• _Short task_: Below are the records. Count the lines containing the string "objects", and reply with the number alone.

Rows from a 3D scene dataset:
──────────────────────────────
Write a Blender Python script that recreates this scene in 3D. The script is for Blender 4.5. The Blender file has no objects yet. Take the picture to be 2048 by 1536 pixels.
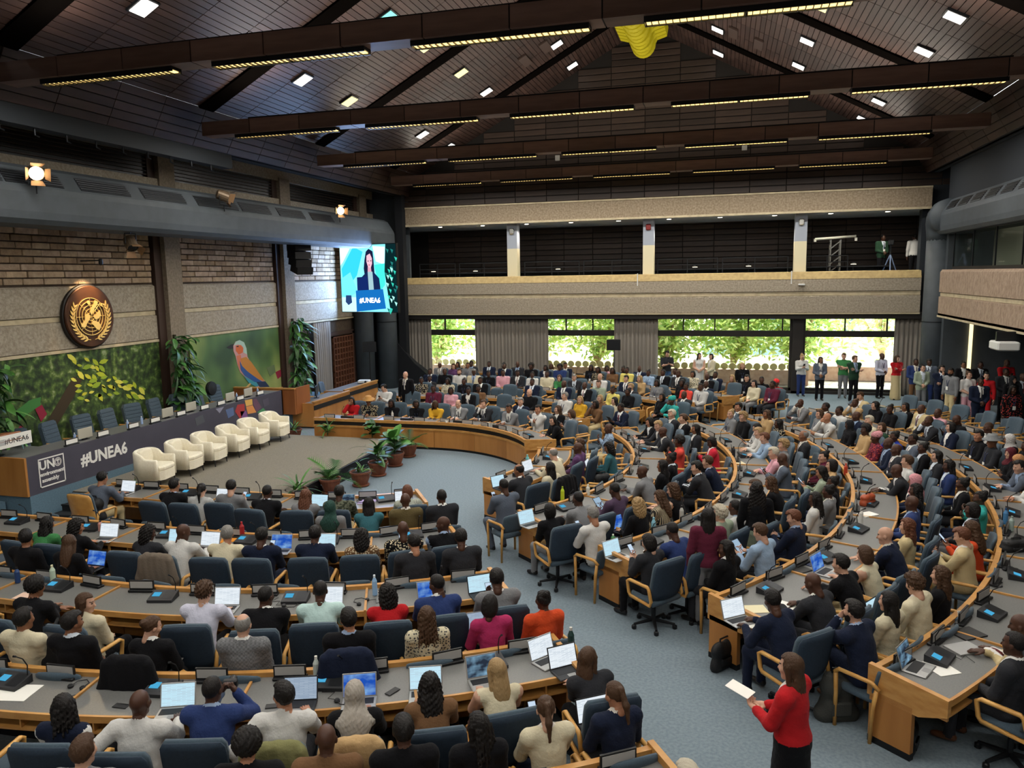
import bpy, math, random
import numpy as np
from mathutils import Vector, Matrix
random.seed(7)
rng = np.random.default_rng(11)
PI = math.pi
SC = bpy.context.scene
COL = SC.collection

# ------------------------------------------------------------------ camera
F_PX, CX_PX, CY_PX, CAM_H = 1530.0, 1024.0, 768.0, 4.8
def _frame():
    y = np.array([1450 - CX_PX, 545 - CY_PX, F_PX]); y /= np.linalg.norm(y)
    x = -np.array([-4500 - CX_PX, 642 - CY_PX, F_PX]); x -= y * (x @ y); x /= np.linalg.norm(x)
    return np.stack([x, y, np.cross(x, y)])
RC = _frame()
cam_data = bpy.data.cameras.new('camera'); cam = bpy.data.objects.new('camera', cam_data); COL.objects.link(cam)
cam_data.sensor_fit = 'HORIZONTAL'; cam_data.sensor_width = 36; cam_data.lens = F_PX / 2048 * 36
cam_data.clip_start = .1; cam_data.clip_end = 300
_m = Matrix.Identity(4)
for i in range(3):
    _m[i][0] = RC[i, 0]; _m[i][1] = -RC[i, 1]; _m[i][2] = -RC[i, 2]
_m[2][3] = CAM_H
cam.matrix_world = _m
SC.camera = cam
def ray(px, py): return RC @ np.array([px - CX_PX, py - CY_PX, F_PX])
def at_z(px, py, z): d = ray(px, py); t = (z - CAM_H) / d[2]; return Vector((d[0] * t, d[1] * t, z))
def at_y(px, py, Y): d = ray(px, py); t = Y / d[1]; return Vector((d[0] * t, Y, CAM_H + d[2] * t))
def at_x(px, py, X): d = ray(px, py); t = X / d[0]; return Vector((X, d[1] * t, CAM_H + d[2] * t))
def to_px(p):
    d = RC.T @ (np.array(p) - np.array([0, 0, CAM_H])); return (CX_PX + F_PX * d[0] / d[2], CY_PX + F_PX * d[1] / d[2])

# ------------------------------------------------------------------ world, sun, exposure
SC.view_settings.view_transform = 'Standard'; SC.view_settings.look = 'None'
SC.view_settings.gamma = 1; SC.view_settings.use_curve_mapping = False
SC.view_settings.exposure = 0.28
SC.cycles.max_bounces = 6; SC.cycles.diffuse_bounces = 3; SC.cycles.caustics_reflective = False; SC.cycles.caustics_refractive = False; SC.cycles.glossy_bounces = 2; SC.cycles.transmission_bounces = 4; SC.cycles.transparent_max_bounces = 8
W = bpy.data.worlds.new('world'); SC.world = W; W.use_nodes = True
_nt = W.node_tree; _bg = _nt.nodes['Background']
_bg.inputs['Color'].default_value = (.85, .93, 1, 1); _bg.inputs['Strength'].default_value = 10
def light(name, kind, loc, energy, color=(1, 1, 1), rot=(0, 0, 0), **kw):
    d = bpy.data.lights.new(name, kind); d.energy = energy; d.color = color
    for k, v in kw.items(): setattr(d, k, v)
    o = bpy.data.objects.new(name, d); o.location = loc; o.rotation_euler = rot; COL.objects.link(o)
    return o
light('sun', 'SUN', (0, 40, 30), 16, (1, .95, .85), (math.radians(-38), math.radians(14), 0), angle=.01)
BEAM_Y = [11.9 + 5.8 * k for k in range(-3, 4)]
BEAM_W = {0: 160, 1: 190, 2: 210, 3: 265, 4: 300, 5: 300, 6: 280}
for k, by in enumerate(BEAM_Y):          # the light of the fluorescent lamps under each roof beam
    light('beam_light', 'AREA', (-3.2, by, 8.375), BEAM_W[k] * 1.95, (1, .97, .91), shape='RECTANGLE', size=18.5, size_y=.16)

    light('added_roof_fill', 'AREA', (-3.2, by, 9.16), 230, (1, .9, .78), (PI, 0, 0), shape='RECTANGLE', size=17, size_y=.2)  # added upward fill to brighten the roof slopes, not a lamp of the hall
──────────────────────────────
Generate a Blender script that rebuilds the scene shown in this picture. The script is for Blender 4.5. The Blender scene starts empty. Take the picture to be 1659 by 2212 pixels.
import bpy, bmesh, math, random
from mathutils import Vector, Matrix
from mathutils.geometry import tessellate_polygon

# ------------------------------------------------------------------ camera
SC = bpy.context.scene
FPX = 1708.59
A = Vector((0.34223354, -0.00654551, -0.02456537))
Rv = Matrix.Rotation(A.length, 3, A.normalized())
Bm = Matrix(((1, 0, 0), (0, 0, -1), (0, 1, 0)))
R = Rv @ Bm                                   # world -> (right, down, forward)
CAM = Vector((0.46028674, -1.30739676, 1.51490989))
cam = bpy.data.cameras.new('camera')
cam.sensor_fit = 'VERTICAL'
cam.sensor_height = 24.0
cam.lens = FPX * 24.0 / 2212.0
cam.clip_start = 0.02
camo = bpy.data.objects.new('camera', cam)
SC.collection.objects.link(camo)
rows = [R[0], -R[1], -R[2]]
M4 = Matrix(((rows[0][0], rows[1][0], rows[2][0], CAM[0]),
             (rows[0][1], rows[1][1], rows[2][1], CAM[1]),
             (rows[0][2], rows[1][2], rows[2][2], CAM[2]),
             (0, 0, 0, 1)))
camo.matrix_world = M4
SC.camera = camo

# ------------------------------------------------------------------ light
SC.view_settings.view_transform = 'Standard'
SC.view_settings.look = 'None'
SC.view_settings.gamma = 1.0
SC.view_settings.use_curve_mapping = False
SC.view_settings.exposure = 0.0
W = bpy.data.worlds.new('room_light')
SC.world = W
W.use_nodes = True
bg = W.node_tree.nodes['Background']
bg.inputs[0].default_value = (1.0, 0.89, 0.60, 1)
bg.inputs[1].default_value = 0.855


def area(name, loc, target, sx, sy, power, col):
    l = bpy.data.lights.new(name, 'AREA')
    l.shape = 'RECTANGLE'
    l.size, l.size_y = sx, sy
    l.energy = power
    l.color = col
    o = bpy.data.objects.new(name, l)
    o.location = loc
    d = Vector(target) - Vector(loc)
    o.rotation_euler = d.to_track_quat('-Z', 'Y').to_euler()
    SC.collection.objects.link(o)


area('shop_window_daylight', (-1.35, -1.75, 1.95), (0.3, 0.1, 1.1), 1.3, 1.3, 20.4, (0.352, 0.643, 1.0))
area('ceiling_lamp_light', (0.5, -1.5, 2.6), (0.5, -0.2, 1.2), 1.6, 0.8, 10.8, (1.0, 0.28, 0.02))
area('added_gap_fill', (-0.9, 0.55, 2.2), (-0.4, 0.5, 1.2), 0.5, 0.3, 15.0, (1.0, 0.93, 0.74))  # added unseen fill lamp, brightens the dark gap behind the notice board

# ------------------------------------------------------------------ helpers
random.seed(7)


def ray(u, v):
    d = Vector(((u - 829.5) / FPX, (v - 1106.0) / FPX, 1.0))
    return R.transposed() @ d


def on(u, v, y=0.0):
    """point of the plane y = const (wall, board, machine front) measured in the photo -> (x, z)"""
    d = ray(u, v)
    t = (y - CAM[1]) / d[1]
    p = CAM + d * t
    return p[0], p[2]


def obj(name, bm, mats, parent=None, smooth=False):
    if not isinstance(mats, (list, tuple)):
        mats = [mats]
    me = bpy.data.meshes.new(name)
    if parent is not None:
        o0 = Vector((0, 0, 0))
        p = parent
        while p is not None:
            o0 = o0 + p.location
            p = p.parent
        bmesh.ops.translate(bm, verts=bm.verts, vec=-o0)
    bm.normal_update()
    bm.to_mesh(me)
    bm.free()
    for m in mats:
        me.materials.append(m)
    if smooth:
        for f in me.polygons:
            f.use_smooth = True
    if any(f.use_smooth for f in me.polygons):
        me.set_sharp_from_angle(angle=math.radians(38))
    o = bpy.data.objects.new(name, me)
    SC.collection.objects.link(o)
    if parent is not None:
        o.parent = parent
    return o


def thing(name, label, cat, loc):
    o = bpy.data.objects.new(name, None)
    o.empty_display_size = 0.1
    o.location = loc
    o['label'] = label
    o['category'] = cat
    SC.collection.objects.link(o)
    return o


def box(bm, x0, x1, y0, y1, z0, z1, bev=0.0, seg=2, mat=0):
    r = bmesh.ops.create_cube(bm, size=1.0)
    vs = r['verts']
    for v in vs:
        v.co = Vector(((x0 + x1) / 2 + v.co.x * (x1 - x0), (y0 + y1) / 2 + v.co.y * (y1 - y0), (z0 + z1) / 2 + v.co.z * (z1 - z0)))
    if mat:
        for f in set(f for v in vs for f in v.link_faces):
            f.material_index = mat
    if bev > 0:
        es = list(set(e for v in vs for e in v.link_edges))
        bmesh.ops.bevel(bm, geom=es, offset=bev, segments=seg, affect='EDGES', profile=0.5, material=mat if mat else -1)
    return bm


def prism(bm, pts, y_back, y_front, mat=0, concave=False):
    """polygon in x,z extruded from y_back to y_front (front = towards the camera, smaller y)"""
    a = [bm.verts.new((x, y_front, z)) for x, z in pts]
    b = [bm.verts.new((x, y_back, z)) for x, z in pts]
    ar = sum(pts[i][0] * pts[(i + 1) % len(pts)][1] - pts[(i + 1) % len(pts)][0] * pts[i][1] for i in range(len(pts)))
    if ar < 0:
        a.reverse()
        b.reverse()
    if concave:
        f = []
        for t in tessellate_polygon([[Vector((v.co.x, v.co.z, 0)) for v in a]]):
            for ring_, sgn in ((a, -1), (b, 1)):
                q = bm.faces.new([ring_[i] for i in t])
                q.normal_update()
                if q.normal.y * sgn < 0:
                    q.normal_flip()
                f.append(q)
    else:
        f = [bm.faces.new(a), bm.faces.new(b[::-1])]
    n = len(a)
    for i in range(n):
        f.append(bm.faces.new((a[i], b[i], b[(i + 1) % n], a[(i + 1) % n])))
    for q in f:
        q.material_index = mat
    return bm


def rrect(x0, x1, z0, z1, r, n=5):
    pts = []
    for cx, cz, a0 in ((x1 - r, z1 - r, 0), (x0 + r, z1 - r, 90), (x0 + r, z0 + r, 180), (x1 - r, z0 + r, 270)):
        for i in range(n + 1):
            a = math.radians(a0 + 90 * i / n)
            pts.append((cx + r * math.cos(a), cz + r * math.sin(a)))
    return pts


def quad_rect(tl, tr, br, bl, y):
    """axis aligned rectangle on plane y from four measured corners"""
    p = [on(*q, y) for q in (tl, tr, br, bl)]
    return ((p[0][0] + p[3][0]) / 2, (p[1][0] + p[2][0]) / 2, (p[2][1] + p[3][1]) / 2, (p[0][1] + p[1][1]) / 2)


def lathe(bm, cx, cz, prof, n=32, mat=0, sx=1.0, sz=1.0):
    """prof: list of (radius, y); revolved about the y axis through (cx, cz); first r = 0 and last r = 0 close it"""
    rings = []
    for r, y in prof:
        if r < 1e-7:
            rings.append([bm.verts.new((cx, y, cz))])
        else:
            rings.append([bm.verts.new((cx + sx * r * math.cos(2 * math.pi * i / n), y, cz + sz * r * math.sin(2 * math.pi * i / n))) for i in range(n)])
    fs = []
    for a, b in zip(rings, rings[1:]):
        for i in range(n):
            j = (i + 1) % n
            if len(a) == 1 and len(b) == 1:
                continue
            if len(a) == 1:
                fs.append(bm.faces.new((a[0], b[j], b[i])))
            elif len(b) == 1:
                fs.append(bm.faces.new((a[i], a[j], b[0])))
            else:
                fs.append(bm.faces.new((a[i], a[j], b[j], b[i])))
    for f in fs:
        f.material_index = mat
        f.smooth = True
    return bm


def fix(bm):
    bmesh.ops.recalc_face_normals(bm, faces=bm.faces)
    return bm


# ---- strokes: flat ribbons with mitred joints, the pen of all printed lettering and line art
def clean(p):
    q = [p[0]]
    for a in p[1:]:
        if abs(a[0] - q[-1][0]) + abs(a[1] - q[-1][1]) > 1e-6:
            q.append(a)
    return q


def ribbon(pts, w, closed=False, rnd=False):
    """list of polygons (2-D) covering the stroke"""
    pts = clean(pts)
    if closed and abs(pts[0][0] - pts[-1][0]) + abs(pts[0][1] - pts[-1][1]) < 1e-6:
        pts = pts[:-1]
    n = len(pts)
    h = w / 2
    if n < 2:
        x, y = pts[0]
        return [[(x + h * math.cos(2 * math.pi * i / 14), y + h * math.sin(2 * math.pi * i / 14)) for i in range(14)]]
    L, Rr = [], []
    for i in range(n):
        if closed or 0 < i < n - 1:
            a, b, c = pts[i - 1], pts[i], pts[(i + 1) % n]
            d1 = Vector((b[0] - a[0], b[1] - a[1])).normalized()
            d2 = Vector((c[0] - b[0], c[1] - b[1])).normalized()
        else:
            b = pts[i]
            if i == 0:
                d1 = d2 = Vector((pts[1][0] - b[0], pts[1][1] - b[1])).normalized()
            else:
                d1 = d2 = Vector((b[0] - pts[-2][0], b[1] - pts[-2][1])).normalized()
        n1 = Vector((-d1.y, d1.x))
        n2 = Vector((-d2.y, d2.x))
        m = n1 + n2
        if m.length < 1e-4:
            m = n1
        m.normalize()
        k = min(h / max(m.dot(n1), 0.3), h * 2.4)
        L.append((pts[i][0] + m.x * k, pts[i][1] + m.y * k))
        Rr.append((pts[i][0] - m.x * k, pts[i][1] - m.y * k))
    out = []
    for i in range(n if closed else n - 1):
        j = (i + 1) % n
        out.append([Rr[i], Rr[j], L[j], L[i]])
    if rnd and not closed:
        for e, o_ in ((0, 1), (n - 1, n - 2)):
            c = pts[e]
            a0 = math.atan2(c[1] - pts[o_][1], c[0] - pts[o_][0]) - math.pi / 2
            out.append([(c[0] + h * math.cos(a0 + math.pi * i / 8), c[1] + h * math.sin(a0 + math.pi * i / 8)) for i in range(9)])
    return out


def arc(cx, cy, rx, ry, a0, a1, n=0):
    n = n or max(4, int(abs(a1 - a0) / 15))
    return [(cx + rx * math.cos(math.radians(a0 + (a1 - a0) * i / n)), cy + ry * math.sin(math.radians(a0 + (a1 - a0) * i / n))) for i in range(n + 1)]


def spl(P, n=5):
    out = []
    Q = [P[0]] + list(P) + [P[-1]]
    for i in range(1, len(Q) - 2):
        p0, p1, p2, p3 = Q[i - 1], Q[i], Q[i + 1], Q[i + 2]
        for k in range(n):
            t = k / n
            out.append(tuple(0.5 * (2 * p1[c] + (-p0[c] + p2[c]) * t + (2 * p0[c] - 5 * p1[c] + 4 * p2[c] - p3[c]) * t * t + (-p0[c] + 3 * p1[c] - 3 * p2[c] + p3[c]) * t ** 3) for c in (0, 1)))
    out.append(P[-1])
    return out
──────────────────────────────
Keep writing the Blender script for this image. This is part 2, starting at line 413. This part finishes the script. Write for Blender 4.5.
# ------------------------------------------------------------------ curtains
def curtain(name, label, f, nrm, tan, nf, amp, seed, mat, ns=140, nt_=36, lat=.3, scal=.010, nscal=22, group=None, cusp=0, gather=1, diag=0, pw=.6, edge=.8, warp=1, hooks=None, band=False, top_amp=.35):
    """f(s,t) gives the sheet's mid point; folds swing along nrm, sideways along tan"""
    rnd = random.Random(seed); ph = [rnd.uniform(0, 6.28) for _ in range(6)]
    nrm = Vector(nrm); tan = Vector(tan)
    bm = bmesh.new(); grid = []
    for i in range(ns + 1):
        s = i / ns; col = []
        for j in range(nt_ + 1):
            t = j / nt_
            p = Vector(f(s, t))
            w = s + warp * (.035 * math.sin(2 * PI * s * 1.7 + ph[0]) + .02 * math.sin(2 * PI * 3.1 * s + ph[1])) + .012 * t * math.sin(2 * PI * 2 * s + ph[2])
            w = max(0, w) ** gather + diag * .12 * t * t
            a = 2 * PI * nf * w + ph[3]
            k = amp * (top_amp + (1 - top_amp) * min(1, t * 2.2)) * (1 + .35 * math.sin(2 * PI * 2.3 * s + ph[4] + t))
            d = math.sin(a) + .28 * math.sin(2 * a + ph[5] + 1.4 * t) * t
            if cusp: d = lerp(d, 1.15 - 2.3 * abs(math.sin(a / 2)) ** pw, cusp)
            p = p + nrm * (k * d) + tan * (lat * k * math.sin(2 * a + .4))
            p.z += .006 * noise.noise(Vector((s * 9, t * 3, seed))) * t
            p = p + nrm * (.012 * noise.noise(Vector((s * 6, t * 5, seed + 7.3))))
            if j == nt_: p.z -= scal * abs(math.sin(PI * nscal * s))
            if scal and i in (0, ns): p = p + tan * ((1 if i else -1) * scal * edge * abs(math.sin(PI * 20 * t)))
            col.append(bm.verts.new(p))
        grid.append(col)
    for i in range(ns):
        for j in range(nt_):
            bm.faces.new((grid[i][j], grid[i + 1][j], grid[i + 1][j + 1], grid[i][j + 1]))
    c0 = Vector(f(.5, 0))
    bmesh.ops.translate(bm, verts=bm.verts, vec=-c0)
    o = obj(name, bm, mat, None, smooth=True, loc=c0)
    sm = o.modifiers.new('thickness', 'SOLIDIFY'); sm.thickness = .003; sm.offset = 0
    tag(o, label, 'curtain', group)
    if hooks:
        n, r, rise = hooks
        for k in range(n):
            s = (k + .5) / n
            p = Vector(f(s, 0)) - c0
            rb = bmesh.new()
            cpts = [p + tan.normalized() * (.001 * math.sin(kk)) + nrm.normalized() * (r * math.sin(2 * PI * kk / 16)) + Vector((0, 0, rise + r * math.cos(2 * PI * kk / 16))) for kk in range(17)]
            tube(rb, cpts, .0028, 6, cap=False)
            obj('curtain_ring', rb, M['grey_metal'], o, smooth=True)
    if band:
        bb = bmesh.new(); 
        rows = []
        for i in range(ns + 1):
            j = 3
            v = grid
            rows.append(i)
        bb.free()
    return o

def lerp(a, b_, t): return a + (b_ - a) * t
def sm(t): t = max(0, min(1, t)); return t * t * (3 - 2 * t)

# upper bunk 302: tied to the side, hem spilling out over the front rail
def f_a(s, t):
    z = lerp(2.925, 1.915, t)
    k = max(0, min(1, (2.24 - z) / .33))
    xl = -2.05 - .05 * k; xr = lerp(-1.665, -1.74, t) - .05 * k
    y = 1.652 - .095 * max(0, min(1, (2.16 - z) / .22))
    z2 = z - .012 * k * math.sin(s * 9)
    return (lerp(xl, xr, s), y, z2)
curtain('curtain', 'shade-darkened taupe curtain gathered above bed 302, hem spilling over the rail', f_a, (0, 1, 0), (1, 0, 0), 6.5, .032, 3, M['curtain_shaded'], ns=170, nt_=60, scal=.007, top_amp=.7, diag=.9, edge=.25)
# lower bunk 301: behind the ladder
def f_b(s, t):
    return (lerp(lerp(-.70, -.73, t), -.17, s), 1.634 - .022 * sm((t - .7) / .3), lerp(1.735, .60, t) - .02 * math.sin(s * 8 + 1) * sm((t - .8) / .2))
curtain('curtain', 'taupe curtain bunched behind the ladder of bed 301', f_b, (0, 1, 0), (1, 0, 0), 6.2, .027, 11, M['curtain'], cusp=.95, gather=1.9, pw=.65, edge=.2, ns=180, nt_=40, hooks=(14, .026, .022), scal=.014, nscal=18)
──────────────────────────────
• _Written response_: 11